The US Internal Revenue Service (IRS) is reportedly nearing a deal to allow immigration officials to use tax data to support Donald Trump’s deportation agenda, according to reports by the Washington Post.
Under the proposed data-sharing agreement, said to have been in negotiations for weeks, Immigration And Customs Enforcement (Ice) could hand over the names and addresses of undocumented immigrants to the IRS, raising concerns about abuse of power from the Trump administration and the erosion of privacy rights.
If access to this confidential database is agreed upon, it would mark a significant shift, likely becoming the first time immigration officials have relied on the tax system for enforcement assistance in such a sweeping way.
Under the agreement, the IRS would cross-reference names of undocumented immigrants with their confidential taxpayer databases, a move that would breach the long-standing trust in the confidentiality of tax information. Such data has historically been considered sensitive and thereby closely guarded, so the reported deal has raised alarm bells at the IRS, according to the Washington Post.
The IRS website says that undocumented immigrants “are subject to US taxes despite their illegal status”, and because most are unable to get social security numbers, the agency allows them to file with individual taxpayer numbers, known as ITINs. The agency also subjects them to the same reporting and withholding obligations as it does to US citizens who receive the same kind of income. More than half of the roughly 11 million undocumented immigrants in the US file income tax returns to document their payments to the government.
While the IRS mandates that taxpayer information is protected, section 6103 on the agency’s website outlines that “under court order, return information may be shared with law enforcement agencies for investigation and prosecution of non-tax criminal laws.” However, sources familiar with the matter told the Washington Post that it would be rare for these privacy law exceptions to be weaponized for cooperation with immigration enforcement and that this is outside of standard procedure.

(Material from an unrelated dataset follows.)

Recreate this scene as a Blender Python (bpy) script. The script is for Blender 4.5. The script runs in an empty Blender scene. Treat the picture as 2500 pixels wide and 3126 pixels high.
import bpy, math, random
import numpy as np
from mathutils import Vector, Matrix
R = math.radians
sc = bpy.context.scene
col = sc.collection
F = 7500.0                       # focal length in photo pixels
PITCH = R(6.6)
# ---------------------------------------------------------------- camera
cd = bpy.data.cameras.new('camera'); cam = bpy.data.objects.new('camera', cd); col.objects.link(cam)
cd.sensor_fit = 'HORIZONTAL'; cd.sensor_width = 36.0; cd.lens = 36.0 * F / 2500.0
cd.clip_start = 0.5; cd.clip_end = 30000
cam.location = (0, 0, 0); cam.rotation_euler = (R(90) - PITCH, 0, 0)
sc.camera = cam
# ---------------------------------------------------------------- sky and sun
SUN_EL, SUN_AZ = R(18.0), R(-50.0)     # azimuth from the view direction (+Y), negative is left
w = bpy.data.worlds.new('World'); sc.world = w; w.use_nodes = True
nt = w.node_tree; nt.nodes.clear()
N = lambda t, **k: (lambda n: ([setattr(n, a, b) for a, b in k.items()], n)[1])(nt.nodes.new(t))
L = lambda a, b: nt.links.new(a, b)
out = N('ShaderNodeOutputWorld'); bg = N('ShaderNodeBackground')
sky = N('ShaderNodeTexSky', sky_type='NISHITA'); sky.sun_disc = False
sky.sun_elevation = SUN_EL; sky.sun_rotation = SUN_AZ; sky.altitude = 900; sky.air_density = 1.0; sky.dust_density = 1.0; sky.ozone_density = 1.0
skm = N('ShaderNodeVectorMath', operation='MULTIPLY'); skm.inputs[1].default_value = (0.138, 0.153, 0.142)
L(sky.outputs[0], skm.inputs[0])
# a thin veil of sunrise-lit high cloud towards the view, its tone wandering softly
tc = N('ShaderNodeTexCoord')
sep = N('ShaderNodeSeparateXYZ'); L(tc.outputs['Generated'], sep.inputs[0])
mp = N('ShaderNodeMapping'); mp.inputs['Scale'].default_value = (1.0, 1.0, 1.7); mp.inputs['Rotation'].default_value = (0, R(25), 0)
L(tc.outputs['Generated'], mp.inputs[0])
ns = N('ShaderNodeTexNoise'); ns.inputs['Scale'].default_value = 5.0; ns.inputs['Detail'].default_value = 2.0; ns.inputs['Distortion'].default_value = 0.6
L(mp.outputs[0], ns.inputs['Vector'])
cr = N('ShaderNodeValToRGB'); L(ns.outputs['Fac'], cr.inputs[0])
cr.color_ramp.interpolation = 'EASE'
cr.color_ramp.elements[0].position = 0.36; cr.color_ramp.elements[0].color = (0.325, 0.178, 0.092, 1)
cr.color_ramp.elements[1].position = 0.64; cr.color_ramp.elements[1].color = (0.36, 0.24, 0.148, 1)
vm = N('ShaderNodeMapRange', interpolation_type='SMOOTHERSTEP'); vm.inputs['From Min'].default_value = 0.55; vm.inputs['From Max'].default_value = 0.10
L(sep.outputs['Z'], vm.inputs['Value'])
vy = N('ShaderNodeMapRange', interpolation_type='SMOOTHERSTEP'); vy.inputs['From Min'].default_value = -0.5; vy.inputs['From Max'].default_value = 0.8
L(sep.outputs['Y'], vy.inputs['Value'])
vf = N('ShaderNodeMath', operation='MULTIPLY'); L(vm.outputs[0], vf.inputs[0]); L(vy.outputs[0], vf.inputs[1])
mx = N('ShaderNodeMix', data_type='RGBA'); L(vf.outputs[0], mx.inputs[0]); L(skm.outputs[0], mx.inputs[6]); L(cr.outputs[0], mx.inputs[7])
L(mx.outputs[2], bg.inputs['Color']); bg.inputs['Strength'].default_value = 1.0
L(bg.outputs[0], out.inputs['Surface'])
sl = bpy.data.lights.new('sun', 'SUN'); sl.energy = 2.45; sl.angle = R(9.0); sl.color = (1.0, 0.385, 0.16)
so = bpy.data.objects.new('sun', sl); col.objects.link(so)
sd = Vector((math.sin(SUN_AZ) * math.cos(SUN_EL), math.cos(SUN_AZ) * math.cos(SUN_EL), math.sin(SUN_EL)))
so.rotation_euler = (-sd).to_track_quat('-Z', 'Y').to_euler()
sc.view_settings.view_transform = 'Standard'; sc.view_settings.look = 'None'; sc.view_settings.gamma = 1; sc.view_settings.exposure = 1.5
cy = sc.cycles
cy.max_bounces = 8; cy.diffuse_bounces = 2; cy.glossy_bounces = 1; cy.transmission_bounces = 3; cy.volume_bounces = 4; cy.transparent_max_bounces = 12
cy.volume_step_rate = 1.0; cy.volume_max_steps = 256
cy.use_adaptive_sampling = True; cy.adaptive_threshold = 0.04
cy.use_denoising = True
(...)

The potential shift in taxpayer data use, from once being used to rarely build criminal cases to now reportedly becoming instrumental in enforcing criminal penalties, aligns with many of the more aggressive immigration policies Trump is pursuing.
During his campaign, Trump promised to deport millions of undocumented people in the US, and the reports of this new deal shine a light on how he is planning on doing so. Since becoming president, he has ended legal pathways for immigrants to come and stay in the US.
The Department of Homeland Security (DHS) said on Friday they would revoke the temporary legal status of more than 530,000 Cubans, Haitians, Nicararguans and Venezuelans, and Ice raids and enforcement operations have been commonplace in major cities across the US – like Chicago and New York – with high immigrant populations.
Last weekend, the Trump administration decided to deport 137 Venezuelan immigrants despite a judge’s order blocking the move. On Sunday, the border czar Tom Homan said in an interview with ABC News that the administration would not defy court orders stemming from legal challenges over its invocation of the wartime Alien Enemies Act to deport the alleged Venezuelan gang members.
“I don’t care what the judges think as far as this case,” Homan told ABC, referring to a federal judge’s efforts to determine whether the administration already ignored an earlier order to temporarily halt deportations.
The attorney general, Pam Bondi, also addressed the deportations in an interview with Fox News on Sunday, calling the fight against the alleged gang members was akin to “modern day warfare”.